*Given problem*:
Each record below should be repeated precisely as written.

[Stored entries]

════

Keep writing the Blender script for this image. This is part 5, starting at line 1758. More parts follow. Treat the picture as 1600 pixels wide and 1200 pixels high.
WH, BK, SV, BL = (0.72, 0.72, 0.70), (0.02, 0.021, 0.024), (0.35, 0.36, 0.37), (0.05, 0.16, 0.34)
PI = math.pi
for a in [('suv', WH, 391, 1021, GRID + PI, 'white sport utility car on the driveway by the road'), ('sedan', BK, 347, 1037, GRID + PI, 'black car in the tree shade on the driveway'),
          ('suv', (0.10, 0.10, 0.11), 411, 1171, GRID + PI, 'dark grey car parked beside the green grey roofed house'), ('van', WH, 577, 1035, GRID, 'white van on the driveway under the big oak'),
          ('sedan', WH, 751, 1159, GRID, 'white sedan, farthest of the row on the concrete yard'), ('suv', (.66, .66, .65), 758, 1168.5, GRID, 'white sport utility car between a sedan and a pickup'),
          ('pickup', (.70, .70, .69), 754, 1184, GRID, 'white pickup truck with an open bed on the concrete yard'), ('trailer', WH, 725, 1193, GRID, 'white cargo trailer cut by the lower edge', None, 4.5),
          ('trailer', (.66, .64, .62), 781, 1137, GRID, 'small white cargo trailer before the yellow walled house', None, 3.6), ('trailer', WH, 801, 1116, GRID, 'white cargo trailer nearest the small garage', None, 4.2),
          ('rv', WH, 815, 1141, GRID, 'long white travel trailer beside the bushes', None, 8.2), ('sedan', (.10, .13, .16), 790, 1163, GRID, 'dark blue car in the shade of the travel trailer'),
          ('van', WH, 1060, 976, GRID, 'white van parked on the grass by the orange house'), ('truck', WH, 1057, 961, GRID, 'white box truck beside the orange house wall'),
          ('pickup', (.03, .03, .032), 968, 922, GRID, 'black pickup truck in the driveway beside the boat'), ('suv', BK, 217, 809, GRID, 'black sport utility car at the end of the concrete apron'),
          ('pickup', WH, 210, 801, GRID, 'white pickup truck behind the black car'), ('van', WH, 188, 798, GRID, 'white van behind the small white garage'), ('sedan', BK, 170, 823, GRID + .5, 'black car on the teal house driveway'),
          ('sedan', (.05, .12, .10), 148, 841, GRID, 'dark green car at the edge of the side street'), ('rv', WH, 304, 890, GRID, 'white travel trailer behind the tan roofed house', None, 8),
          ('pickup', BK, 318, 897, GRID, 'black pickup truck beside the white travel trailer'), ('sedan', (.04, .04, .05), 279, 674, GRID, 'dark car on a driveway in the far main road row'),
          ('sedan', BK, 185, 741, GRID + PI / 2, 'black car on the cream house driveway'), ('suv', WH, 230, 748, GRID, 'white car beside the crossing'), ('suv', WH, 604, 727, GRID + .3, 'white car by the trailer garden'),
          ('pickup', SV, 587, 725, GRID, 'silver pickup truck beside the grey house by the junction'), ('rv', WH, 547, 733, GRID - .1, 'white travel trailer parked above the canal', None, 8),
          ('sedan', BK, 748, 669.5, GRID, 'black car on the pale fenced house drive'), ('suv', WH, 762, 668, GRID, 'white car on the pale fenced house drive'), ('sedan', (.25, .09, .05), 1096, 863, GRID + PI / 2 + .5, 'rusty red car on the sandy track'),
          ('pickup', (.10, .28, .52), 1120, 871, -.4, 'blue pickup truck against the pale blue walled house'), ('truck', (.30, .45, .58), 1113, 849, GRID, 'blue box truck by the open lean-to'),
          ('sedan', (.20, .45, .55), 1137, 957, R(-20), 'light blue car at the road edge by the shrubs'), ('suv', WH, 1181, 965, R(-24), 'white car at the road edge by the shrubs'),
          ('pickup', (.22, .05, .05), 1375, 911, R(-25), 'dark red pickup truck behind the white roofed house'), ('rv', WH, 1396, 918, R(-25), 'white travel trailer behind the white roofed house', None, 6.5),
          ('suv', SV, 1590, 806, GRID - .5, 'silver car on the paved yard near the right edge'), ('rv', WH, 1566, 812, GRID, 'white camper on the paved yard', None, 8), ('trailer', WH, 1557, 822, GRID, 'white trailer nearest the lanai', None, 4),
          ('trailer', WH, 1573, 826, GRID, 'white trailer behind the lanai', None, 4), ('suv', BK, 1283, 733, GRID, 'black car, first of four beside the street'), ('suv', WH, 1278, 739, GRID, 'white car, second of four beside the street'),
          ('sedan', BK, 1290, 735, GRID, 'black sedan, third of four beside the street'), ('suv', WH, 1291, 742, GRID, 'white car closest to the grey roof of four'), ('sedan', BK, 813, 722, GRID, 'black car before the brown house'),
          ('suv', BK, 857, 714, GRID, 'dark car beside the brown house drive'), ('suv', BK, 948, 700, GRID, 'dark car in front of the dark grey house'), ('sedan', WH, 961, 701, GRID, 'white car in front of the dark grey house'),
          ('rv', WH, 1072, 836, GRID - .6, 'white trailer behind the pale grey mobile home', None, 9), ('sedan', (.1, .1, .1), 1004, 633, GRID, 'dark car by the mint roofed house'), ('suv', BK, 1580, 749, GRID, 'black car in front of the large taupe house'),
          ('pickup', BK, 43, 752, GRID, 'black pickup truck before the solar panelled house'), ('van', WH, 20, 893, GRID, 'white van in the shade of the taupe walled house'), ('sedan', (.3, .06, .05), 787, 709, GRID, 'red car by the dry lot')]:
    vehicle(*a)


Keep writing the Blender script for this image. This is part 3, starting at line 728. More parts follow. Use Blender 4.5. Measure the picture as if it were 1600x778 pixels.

════

*Final answer*:
Keep writing the Blender script for this image. This is part 5, starting at line 1758. More parts follow. Treat the picture as 1600 pixels wide and 1200 pixels high.
WH, BK, SV, BL = (0.72, 0.72, 0.70), (0.02, 0.021, 0.024), (0.35, 0.36, 0.37), (0.05, 0.16, 0.34)
PI = math.pi
for a in [('suv', WH, 391, 1021, GRID + PI, 'white sport utility car on the driveway by the road'), ('sedan', BK, 347, 1037, GRID + PI, 'black car in the tree shade on the driveway'),
          ('suv', (0.10, 0.10, 0.11), 411, 1171, GRID + PI, 'dark grey car parked beside the green grey roofed house'), ('van', WH, 577, 1035, GRID, 'white van on the driveway under the big oak'),
          ('sedan', WH, 751, 1159, GRID, 'white sedan, farthest of the row on the concrete yard'), ('suv', (.66, .66, .65), 758, 1168.5, GRID, 'white sport utility car between a sedan and a pickup'),
          ('pickup', (.70, .70, .69), 754, 1184, GRID, 'white pickup truck with an open bed on the concrete yard'), ('trailer', WH, 725, 1193, GRID, 'white cargo trailer cut by the lower edge', None, 4.5),
          ('trailer', (.66, .64, .62), 781, 1137, GRID, 'small white cargo trailer before the yellow walled house', None, 3.6), ('trailer', WH, 801, 1116, GRID, 'white cargo trailer nearest the small garage', None, 4.2),
          ('rv', WH, 815, 1141, GRID, 'long white travel trailer beside the bushes', None, 8.2), ('sedan', (.10, .13, .16), 790, 1163, GRID, 'dark blue car in the shade of the travel trailer'),
          ('van', WH, 1060, 976, GRID, 'white van parked on the grass by the orange house'), ('truck', WH, 1057, 961, GRID, 'white box truck beside the orange house wall'),
          ('pickup', (.03, .03, .032), 968, 922, GRID, 'black pickup truck in the driveway beside the boat'), ('suv', BK, 217, 809, GRID, 'black sport utility car at the end of the concrete apron'),
          ('pickup', WH, 210, 801, GRID, 'white pickup truck behind the black car'), ('van', WH, 188, 798, GRID, 'white van behind the small white garage'), ('sedan', BK, 170, 823, GRID + .5, 'black car on the teal house driveway'),
          ('sedan', (.05, .12, .10), 148, 841, GRID, 'dark green car at the edge of the side street'), ('rv', WH, 304, 890, GRID, 'white travel trailer behind the tan roofed house', None, 8),
          ('pickup', BK, 318, 897, GRID, 'black pickup truck beside the white travel trailer'), ('sedan', (.04, .04, .05), 279, 674, GRID, 'dark car on a driveway in the far main road row'),
          ('sedan', BK, 185, 741, GRID + PI / 2, 'black car on the cream house driveway'), ('suv', WH, 230, 748, GRID, 'white car beside the crossing'), ('suv', WH, 604, 727, GRID + .3, 'white car by the trailer garden'),
          ('pickup', SV, 587, 725, GRID, 'silver pickup truck beside the grey house by the junction'), ('rv', WH, 547, 733, GRID - .1, 'white travel trailer parked above the canal', None, 8),
          ('sedan', BK, 748, 669.5, GRID, 'black car on the pale fenced house drive'), ('suv', WH, 762, 668, GRID, 'white car on the pale fenced house drive'), ('sedan', (.25, .09, .05), 1096, 863, GRID + PI / 2 + .5, 'rusty red car on the sandy track'),
          ('pickup', (.10, .28, .52), 1120, 871, -.4, 'blue pickup truck against the pale blue walled house'), ('truck', (.30, .45, .58), 1113, 849, GRID, 'blue box truck by the open lean-to'),
          ('sedan', (.20, .45, .55), 1137, 957, R(-20), 'light blue car at the road edge by the shrubs'), ('suv', WH, 1181, 965, R(-24), 'white car at the road edge by the shrubs'),
          ('pickup', (.22, .05, .05), 1375, 911, R(-25), 'dark red pickup truck behind the white roofed house'), ('rv', WH, 1396, 918, R(-25), 'white travel trailer behind the white roofed house', None, 6.5),
          ('suv', SV, 1590, 806, GRID - .5, 'silver car on the paved yard near the right edge'), ('rv', WH, 1566, 812, GRID, 'white camper on the paved yard', None, 8), ('trailer', WH, 1557, 822, GRID, 'white trailer nearest the lanai', None, 4),
          ('trailer', WH, 1573, 826, GRID, 'white trailer behind the lanai', None, 4), ('suv', BK, 1283, 733, GRID, 'black car, first of four beside the street'), ('suv', WH, 1278, 739, GRID, 'white car, second of four beside the street'),
          ('sedan', BK, 1290, 735, GRID, 'black sedan, third of four beside the street'), ('suv', WH, 1291, 742, GRID, 'white car closest to the grey roof of four'), ('sedan', BK, 813, 722, GRID, 'black car before the brown house'),
          ('suv', BK, 857, 714, GRID, 'dark car beside the brown house drive'), ('suv', BK, 948, 700, GRID, 'dark car in front of the dark grey house'), ('sedan', WH, 961, 701, GRID, 'white car in front of the dark grey house'),
          ('rv', WH, 1072, 836, GRID - .6, 'white trailer behind the pale grey mobile home', None, 9), ('sedan', (.1, .1, .1), 1004, 633, GRID, 'dark car by the mint roofed house'), ('suv', BK, 1580, 749, GRID, 'black car in front of the large taupe house'),
          ('pickup', BK, 43, 752, GRID, 'black pickup truck before the solar panelled house'), ('van', WH, 20, 893, GRID, 'white van in the shade of the taupe walled house'), ('sedan', (.3, .06, .05), 787, 709, GRID, 'red car by the dry lot')]:
    vehicle(*a)


Keep writing the Blender script for this image. This is part 3, starting at line 728. More parts follow. Use Blender 4.5. Measure the picture as if it were 1600x778 pixels.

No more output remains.